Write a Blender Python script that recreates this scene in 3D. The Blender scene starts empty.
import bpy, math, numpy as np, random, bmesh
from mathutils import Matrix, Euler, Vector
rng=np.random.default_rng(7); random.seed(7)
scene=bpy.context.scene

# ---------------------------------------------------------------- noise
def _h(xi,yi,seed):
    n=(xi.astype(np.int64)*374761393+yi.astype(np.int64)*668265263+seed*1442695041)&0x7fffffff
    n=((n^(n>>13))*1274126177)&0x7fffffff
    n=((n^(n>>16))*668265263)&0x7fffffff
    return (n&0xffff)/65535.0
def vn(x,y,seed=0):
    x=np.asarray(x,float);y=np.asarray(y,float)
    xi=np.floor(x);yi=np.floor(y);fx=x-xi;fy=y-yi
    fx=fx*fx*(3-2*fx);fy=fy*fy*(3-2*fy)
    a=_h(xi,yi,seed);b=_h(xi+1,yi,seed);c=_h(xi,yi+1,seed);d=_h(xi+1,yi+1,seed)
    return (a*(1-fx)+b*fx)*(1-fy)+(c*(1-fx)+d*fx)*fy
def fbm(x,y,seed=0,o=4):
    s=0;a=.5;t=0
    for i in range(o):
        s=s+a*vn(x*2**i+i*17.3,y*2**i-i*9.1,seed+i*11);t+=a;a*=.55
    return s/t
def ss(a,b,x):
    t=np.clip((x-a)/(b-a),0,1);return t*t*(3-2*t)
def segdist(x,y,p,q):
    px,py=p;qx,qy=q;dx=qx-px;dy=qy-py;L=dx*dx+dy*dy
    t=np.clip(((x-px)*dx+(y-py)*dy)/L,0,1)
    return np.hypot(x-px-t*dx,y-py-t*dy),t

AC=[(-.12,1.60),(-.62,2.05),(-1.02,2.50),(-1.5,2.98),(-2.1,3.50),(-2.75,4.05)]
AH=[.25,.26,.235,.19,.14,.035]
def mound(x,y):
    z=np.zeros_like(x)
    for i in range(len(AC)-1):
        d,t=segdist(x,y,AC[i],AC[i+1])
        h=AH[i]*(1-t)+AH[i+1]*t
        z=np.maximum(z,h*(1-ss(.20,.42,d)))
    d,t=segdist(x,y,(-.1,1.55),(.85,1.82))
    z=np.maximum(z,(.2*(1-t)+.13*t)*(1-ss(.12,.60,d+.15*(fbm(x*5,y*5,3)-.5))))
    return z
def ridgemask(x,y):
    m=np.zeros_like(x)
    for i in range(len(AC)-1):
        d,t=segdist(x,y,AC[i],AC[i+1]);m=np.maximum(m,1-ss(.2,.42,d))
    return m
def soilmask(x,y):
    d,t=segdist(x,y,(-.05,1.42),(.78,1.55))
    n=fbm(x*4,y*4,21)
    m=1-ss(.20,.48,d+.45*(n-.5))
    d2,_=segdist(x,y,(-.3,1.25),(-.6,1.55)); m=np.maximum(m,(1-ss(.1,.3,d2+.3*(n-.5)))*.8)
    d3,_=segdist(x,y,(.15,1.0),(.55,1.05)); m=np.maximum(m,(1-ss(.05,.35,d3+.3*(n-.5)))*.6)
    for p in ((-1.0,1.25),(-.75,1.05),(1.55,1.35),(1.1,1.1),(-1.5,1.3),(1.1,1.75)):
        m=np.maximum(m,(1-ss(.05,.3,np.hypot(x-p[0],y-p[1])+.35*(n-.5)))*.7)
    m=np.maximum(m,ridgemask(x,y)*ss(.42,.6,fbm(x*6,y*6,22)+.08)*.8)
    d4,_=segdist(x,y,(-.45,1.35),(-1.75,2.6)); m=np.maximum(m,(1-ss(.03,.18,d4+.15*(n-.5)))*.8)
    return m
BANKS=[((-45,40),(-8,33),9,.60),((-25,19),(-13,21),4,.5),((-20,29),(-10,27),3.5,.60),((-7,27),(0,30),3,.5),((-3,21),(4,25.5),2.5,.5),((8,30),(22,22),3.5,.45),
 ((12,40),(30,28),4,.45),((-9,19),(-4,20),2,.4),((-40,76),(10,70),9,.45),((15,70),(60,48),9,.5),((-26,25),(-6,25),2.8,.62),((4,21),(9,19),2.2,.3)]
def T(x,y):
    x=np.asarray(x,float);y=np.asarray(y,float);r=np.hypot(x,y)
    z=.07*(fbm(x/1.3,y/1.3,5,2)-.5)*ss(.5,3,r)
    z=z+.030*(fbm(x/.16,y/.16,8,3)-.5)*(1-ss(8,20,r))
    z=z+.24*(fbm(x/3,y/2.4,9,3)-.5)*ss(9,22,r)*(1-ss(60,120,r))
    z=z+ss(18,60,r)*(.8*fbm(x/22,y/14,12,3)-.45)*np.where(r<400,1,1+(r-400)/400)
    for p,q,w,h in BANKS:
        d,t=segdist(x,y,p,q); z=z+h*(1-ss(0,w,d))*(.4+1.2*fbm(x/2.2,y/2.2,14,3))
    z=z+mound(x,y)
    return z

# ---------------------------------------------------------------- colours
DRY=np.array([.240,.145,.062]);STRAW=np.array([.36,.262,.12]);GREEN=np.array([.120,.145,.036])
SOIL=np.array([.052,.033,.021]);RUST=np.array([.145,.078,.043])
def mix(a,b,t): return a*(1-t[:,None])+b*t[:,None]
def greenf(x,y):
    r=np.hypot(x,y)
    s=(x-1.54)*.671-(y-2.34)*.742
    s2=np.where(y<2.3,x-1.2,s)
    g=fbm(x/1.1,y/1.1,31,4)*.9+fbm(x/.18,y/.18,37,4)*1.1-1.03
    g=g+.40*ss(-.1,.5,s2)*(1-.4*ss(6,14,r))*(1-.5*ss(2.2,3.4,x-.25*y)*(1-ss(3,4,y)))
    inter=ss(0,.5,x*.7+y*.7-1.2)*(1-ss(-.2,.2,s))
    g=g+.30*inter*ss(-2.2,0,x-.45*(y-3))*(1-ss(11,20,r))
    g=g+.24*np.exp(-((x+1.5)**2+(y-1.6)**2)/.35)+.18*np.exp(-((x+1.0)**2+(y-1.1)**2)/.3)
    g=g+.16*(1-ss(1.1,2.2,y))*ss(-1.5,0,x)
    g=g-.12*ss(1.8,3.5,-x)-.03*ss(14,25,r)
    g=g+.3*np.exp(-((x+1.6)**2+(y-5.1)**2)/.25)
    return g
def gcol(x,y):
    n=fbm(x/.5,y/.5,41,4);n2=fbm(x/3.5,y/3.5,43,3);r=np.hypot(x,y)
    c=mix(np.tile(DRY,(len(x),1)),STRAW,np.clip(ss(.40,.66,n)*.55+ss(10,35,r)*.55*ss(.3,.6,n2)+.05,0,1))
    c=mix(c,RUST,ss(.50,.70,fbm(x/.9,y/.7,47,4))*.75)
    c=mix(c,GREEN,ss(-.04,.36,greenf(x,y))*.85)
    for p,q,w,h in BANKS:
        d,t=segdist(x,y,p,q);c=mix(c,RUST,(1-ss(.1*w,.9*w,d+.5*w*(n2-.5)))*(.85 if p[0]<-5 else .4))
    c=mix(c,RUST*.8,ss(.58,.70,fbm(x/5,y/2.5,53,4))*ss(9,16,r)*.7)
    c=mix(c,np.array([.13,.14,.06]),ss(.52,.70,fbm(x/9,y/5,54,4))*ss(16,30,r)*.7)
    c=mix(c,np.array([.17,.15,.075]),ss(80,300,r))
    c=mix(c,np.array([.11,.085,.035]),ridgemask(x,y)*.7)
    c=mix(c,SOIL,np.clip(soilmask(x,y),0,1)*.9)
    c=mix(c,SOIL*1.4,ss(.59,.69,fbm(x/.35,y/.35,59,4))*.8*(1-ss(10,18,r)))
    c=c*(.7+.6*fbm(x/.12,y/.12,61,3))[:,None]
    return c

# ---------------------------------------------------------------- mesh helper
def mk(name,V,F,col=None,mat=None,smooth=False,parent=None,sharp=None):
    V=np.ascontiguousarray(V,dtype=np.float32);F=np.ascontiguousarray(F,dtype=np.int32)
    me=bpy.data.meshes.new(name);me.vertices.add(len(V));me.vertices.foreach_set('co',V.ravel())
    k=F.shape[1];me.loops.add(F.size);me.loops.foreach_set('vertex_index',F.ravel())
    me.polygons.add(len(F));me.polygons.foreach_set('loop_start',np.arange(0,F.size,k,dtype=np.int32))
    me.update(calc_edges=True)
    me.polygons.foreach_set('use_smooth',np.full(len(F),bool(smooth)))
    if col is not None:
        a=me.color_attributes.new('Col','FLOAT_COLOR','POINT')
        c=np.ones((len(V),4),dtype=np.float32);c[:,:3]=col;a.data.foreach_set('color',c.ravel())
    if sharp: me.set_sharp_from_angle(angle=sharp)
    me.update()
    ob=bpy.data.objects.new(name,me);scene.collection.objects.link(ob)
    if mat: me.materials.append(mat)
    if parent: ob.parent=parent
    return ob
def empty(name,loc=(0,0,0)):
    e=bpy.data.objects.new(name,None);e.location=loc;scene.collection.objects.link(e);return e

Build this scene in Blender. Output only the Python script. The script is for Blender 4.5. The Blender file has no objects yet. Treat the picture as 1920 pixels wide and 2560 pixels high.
= = = =
Quote the listing word for word from its first line through the line in which "return np.hypot(x-px-t*dx,y-py-t*dy),t" appears.

Write a Blender Python script that recreates this scene in 3D. The Blender scene starts empty.
import bpy, math, numpy as np, random, bmesh
from mathutils import Matrix, Euler, Vector
rng=np.random.default_rng(7); random.seed(7)
scene=bpy.context.scene

# ---------------------------------------------------------------- noise
def _h(xi,yi,seed):
    n=(xi.astype(np.int64)*374761393+yi.astype(np.int64)*668265263+seed*1442695041)&0x7fffffff
    n=((n^(n>>13))*1274126177)&0x7fffffff
    n=((n^(n>>16))*668265263)&0x7fffffff
    return (n&0xffff)/65535.0
def vn(x,y,seed=0):
    x=np.asarray(x,float);y=np.asarray(y,float)
    xi=np.floor(x);yi=np.floor(y);fx=x-xi;fy=y-yi
    fx=fx*fx*(3-2*fx);fy=fy*fy*(3-2*fy)
    a=_h(xi,yi,seed);b=_h(xi+1,yi,seed);c=_h(xi,yi+1,seed);d=_h(xi+1,yi+1,seed)
    return (a*(1-fx)+b*fx)*(1-fy)+(c*(1-fx)+d*fx)*fy
def fbm(x,y,seed=0,o=4):
    s=0;a=.5;t=0
    for i in range(o):
        s=s+a*vn(x*2**i+i*17.3,y*2**i-i*9.1,seed+i*11);t+=a;a*=.55
    return s/t
def ss(a,b,x):
    t=np.clip((x-a)/(b-a),0,1);return t*t*(3-2*t)
def segdist(x,y,p,q):
    px,py=p;qx,qy=q;dx=qx-px;dy=qy-py;L=dx*dx+dy*dy
    t=np.clip(((x-px)*dx+(y-py)*dy)/L,0,1)
    return np.hypot(x-px-t*dx,y-py-t*dy),t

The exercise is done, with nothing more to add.